§ **SUPPLIED ENTRIES**
..............................

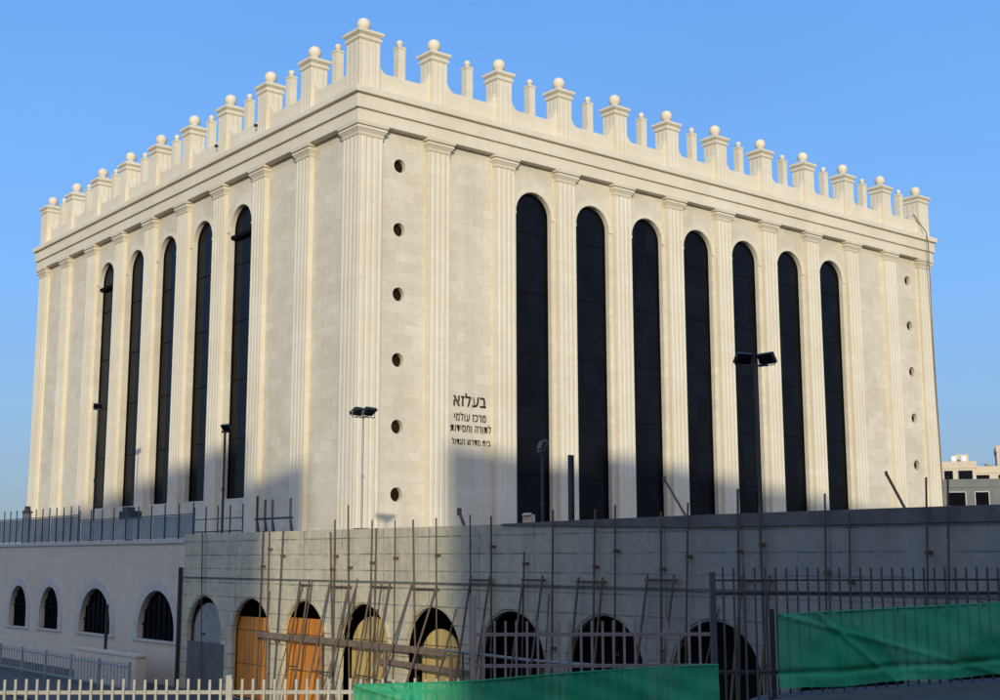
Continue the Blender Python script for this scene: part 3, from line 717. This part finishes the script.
mb = MB(); mb.box(-.11, .11, -.14, .14, 0, .26); part('body', mb, M['card'], t)
mb = MB(); mb.obox((-.13, 0, .27), (1, 0, .4), (0, 1, 0), (0, 0, 1), .07, .13, .006); part('flap', mb, M['card'], t)

# ================================================================== STREET FENCE AND TARPAULINS (16 m in front of the viewer)
FD = 16.0
FRZ = math.atan2(RY, RX)
GZ = [(-30, -3.6), (-10, -2.65), (-3, -2.2), (2.4, -1.93), (3.3, -1.66), (6.1, -1.48), (12, -1.1), (30, .6)]
def ground_z(a):
    for (x0, y0), (x1, y1) in zip(GZ, GZ[1:]):
        if a <= x1: return y0 + (y1 - y0) * (max(a, x0) - x0) / (x1 - x0)
    return GZ[-1][1]
def picket_fence(label, a0, a1, posts, rails, ztop, mat, rmat, pw=.021, posttop=None, skip=None):
    am = (a0 + a1) / 2; base = fp(am, FD, ground_z(a0) - .05)
    t = thing('picket_fence', label, 'fence', base, FRZ); g0 = base.z
    n = int((a1 - a0) / .128)
    for k in range(1, n):
        a = a0 + (a1 - a0) * k / n; dz = random.uniform(-.006, .006); zb = max(ground_z(a), g0) + .02 - g0
        mb = MB(); mb.box(a - am - pw, a - am + pw, -.012, .012, zb, ztop + dz - g0); part('picket', mb, mat, t)
    for z, hh in rails:
        mb = MB(); mb.box(a0 - am, a1 - am, .014, .05, z - hh - g0, z + hh - g0); part('rail', mb, rmat, t)
    for a, zt in posts:
        mb = MB(); w = .034; mb.box(a - am - w, a - am + w, -.03, .07, 0, zt - g0); part('post', mb, mat, t)
picket_fence('low cream painted picket fence at the bottom left', -10.2, -.38, [(-9.2, -1.4), (-6.27, -1.4), (-3.25, -1.40)], [(-1.60, .022), (-2.35, .022)], -1.445, M['cream'], M['cream'], .0145)
picket_fence('mid height grey picket fence behind the lower green tarpaulin', -.33, 2.53, [(-.33, -.45)], [(-.93, .02), (-1.30, .02)], -.77, M['mauve'], M['mauve'], .014)
picket_fence('tallest dark picket fence behind the green tarpaulin at the right', 2.57, 8.6, [(2.57, -.19), (8.6, -.16)], [(-.29, .010), (-.45, .020), (-1.38, .02)], -.14, M['blue_steel'], M['dark_steel'], .011)
def tarp(label, a0, a1, top, bot, seed, fold=None):
    rnd = random.Random(seed); am = (a0 + a1) / 2
    base = fp(am, FD - .06, bot(am)); t = thing('tarpaulin', label, 'tarpaulin', base, FRZ, None)
    na, nz = int((a1 - a0) / .02), 30; v = []; ph = [rnd.uniform(0, 6.28) for _ in range(8)]
    for j in range(nz + 1):
        q = j / nz
        for i in range(na + 1):
            a = a0 + (a1 - a0) * i / na
            zt, zb = top(a), bot(a)
            sag = .018 * abs(math.sin((a - a0) / .64 * PI)) * q ** 3
            z = zb + (zt - zb) * q - sag + .01 * math.sin(a * 5 + ph[0]) * (1 - q)
            rip = .030 * abs(math.cos((a - a0) / .128 * PI)) ** 1.6 * (.55 + .45 * math.sin(q * 3 + ph[1]))
            big = .035 * math.sin(a * 2.1 + ph[2] + q * 2) + .02 * math.sin(a * 4.7 - q * 5 + ph[3]) + .012 * math.sin((a + q * 1.4) * 9 + ph[4])
            diag = 0
            for k in range(3):
                u = (a - a0) * (.35 + .2 * k) - (zt - z) * (1.1 - .5 * k) - .25 * k
                diag += .045 * math.exp(-(u / .024) ** 2) * math.exp(-(a - a0) * .25)
            ff = 0
            if fold and abs(q - fold) < .05: ff = .05 * (1 - abs(q - fold) / .05)
            v.append((a - am, -(rip + big * (.35 + .65 * (1 - q)) + diag) - .02 + ff, z - base.z))
    f = [(j * (na + 1) + i, j * (na + 1) + i + 1, (j + 1) * (na + 1) + i + 1, (j + 1) * (na + 1) + i) for j in range(nz) for i in range(na)]
    mb = MB(); mb.add(v, f, True); part('sheet', mb, M['tarp'], t)
    a = a0 + .12
    while a < a1 - .05:
        mb = MB(); z = top(a) - base.z; mb.tube([(a - am, -.05, z - .05), (a - am + .01, -.035, z + .015), (a - am + .015, .03, z + .01)], .006, 5); part('tie', mb, M['letter'], t); a += rnd.uniform(.45, .75)
    mb = MB(); pts = [(a0 + (a1 - a0) * i / 24 - am, -.03, top(a0 + (a1 - a0) * i / 24) - base.z - .01) for i in range(25)]; mb.tube(pts, .012, 6); part('top_hem', mb, M['tarp'], t)
def lerp(tab):
    def g(a):
        if a <= tab[0][0]: return tab[0][1]
        for (x0, y0), (x1, y1) in zip(tab, tab[1:]):
            if a <= x1: return y0 + (y1 - y0) * (a - x0) / (x1 - x0)
        return tab[-1][1]
    return g
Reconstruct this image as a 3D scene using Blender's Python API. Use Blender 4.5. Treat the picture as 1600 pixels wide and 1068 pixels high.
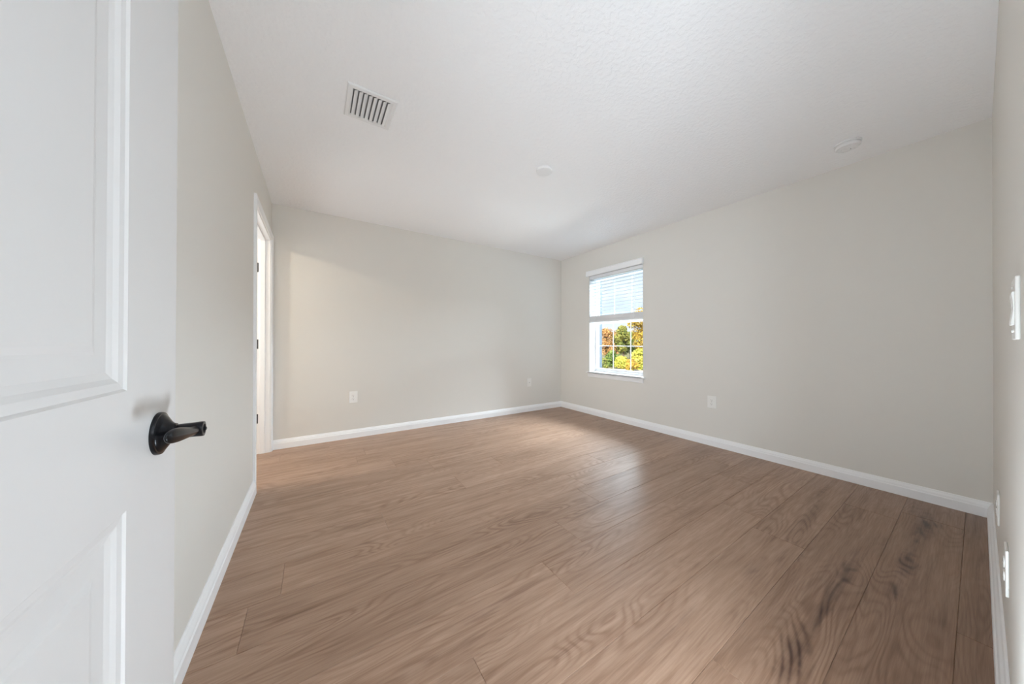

..............................

§ **SHORT TASK**
Search the entries for the word "this" and copy every line that has it.

§ **COMPLETED EXERCISE**
Continue the Blender Python script for this scene: part 3, from line 717. This part finishes the script.
Reconstruct this image as a 3D scene using Blender's Python API. Use Blender 4.5. Treat the picture as 1600 pixels wide and 1068 pixels high.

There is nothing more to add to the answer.